### [WHAT YOU HAVE TO DO]
Begin with the line that contains "t.bump(t.ma('ADD', t.ma('MULTIPLY', n2, .6), n3), .9, .006)" and continue down through the line that contains "rg = put('rug', rug(), t.m, smooth=True, origin=(0, 0, 0));"; reproduce those lines exactly and only those.

### [DATA TO USE]
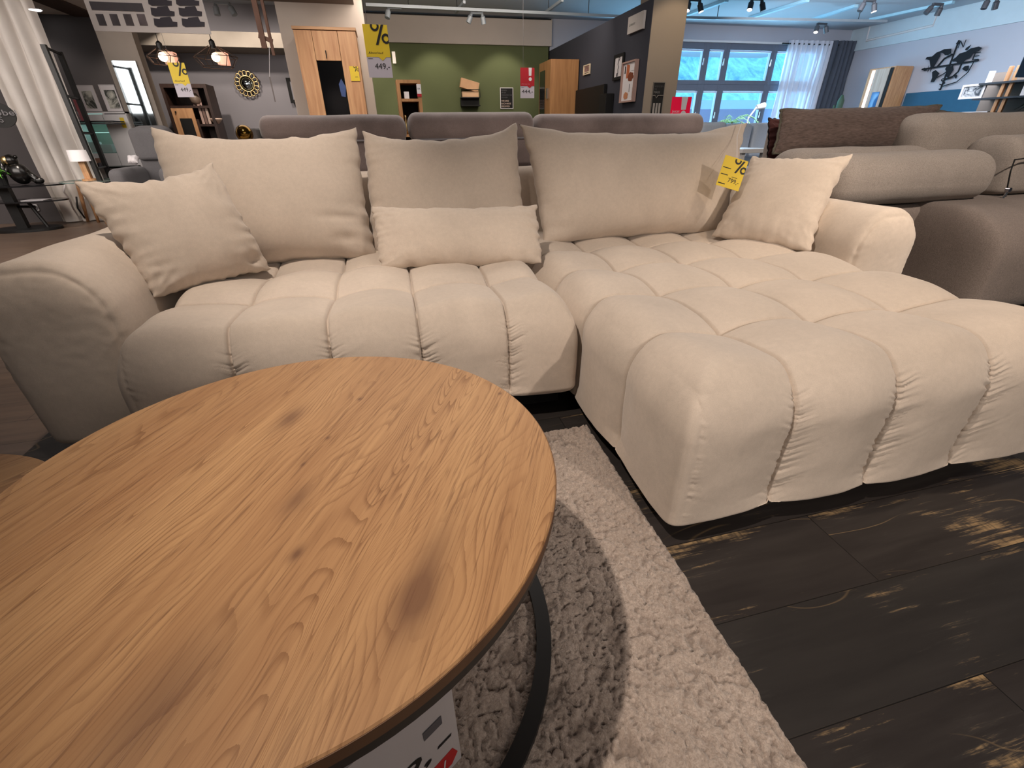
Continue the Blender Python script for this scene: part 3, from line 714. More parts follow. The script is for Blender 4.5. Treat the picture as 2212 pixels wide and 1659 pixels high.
# ================================================================== shaggy rug
def rug():
    x0, x1, y0, y1 = -1.20, .545, -.45, 1.175
    xs = lines(x0, x1, .022, [.17], .0042, .40); ys = lines(y0, y1, .022, [.62], .0044, .58)
    nx, ny = len(xs), len(ys); P = np.array([(x, y) for y in ys for x in xs])
    V = np.zeros((len(P), 3))
    for i, (x, y) in enumerate(P):
        ed = min(x-x0, x1-x, y-y0, y1-y)
        # big soft wave of the pile, clumps, curls
        w = noise.noise(Vector((x*7, y*4, 0)))*.0065
        if -.3 < x and y > 0:
            q = Vector((x*42, y*42, 1.)); q2 = q+Vector((noise.noise(q*.8), noise.noise(q*.8+Vector((7, 3, 1))), 0))*1.1
            c = abs(noise.noise(q2)); c2 = abs(noise.noise(q2*2.1+Vector((5, 5, 5))))
            h = .0085*min(1, c*6)+.0035*min(1, c2*3.5)+.003*noise.noise(Vector((x*150, y*150, 3)))
        else: h = .008
        sw = noise.noise(Vector((x*5, y*2.5, 8)))
        z = (.020+w+h)*min(1, (ed/.012)**.5 if ed > 0 else 0)+.001
        wob = .006*noise.noise(Vector((y*6, 0, 0)))+.003*noise.noise(Vector((y*60, x*4, 0))); woby = .006*noise.noise(Vector((x*6, 4, 0)))+.003*noise.noise(Vector((x*60, 2, 0)))
        k = max(0, 1-ed/.05)
        lean = -.045*max(0, (1.175-y)/1.6)*max(0, (x-x0)/(x1-x0))   # right edge runs slightly inwards towards the viewer
        V[i] = (x+wob*k+lean, y+woby*k, z)
    fs = [(j*nx+i, j*nx+i+1, (j+1)*nx+i+1, (j+1)*nx+i) for j in range(ny-1) for i in range(nx-1)]
    return V, fs
t = NT('rug_pile'); v = t.tc.outputs['Object']
n1 = t.noise(v, 5, 3); n2 = t.noise(v, 170, 4, .7, .8); n3 = t.noise(v, 42, 3, .6, 1.2)
c = t.mix(t.mr(n1, .35, .65, 0, 1), lin((186, 170, 158)), lin((206, 190, 178)))
c = t.mix(t.mr(n2, .40, .64, .55, 0), c, lin((130, 114, 102)))
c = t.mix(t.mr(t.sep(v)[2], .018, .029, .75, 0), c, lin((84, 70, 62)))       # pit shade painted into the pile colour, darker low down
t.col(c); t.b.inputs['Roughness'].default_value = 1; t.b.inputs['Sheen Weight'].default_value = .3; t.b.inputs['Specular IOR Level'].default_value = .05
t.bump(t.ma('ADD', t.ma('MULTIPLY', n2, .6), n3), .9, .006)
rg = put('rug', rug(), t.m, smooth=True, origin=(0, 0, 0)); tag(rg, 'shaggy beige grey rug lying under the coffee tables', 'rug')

# ================================================================== price board lying under the table
corner = atz(994, 1632, .10)           # lower right corner of the board
xdir = corner-atz(968, 1661, .10); xdir.normalize()
ydir = Vector((0, 0, 1))
pbw, pbh = .24, .22
org = corner-xdir*pbw
pb = thing('price_board', 'white price board with black 69,- and a red label, standing under the big table', 'price sign', (org.x, org.y, org.z))
plate(pb, 'board', org, xdir, ydir, pbw, pbh, mat('grey_white_card', (196, 190, 190), .5, var=.02), t=.003)
zb = xdir.cross(ydir)
def pp(a, b, l=.004): return org+xdir*a+ydir*b+zb*l
text('price', '69,-', pp(.095, .068), xdir, ydir, .135, .045, INK, pb, shear=.2)
plate(pb, 'red_label', pp(.120, .012, 0), xdir, ydir, .115, .038, REDINK, lift=.0032, t=.0005, pts=[(0, .1), (.9, 0), (1, .45), (.94, 1), (.05, .92)])
text('label_lettering', 'Artikel', pp(.135, .019, .0045), xdir, ydir, .08, .022, PAPER, pb, shear=.2)
for fa, fb, fw, fh in ((.205, .142, .014, .009), (.06, .12, .03, .002), (.05, .035, .04, .0015)):
    put('fine_print', MB().obox(pp(fa, fb), xdir, ydir, zb, fw, fh, .0003), GINK, pb)
for fa in (.03, .21): put('leg', MB().tube([pp(fa, .0, -.003), pp(fa, .0, -.003)-Vector((0, 0, org.z-.03))], .004, 8), BLACK, pb)
# ================================================================== dark velvet sofa behind
dv = thing('velvet_sofa', 'dark grey velvet sofa behind the beige sofa, its tall back in three sections', 'sofa', (.62, 3.3, 0))
xs_ = [aty(547, 250, 2.78).x, aty(878, 250, 2.78).x, aty(1158, 250, 2.78).x, aty(1527, 250, 2.78).x]
for i in range(3):
    a, b = xs_[i]+.004, xs_[i+1]-.004
    put('headrest', soft(a, b, 2.76, 2.95, .855, .985+(0, .008, -.003)[i], R=(.045, .075), rt=.06, rb=.05, seed=i), VELVET, dv, smooth=True)
    put('back_panel', soft(a+.004, b-.004, 2.79, 2.93, .06, .868, R=.03, rt=.02), VELVET, dv, smooth=True)
    put('piping', MB().tube([(a+.012, 2.782, .865), ((a+b)/2, 2.780, .868), (b-.012, 2.782, .866)], .005, 8), mat('silver_piping', (150, 148, 155), .5, var=.05), dv)
    put('seam', MB().tube([(a+.62*(b-a)*.9, 2.787, .84), (a+.62*(b-a)*.9, 2.787, .1)], .003, 6), BLACKM, dv)
put('side_frame', soft(xs_[0]-.04, xs_[0]-.002, 2.78, 3.0, .05, .93, R=.012, rt=.01), GREYF, dv, smooth=True)
put('seat', soft(xs_[0]-.02, xs_[3]+.02, 2.94, 3.75, .12, .46, R=.08), VELVET, dv, smooth=True)
for s in (xs_[0]-.22, xs_[3]+.02): put('armrest', soft(s, s+.2, 3.02, 3.75, .1, .64, R=.07), VELVET, dv, smooth=True)
for fx in (xs_[0]+.1, xs_[3]-.1):
    for fy in (2.85, 3.65): put('foot', MB().lathe((fx, fy, 0), [(.02, 0), (.028, .125)], 14), BLACKM, dv)

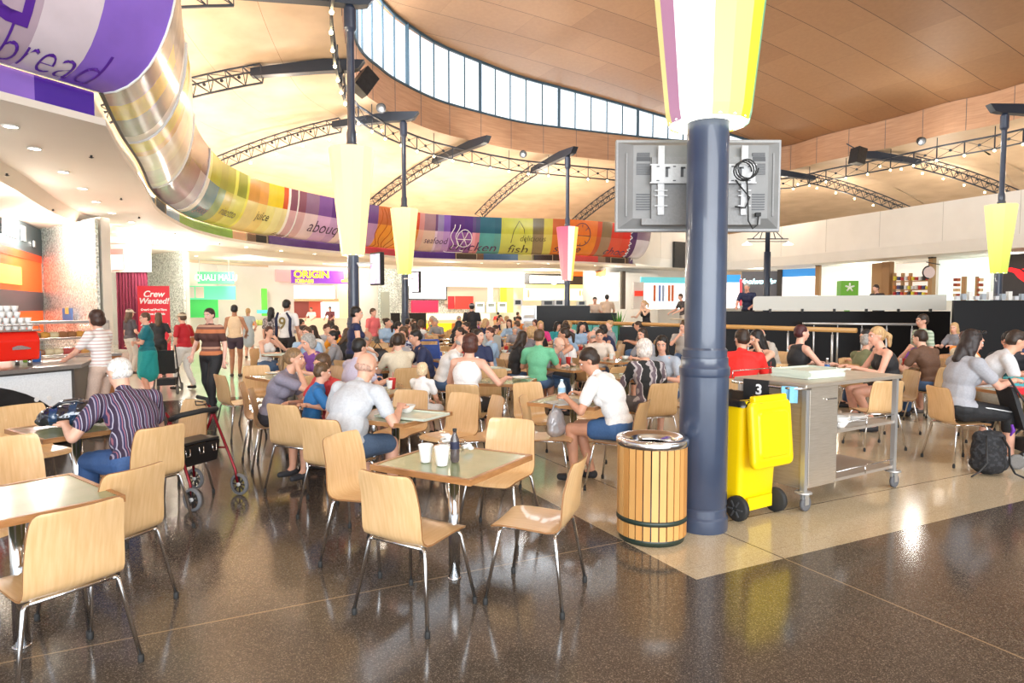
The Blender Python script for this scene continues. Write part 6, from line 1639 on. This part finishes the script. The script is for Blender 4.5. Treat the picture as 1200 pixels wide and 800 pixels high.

### [EXERCISE RESULT]
t.bump(t.ma('ADD', t.ma('MULTIPLY', n2, .6), n3), .9, .006)
rg = put('rug', rug(), t.m, smooth=True, origin=(0, 0, 0)); tag(rg, 'shaggy beige grey rug lying under the coffee tables', 'rug')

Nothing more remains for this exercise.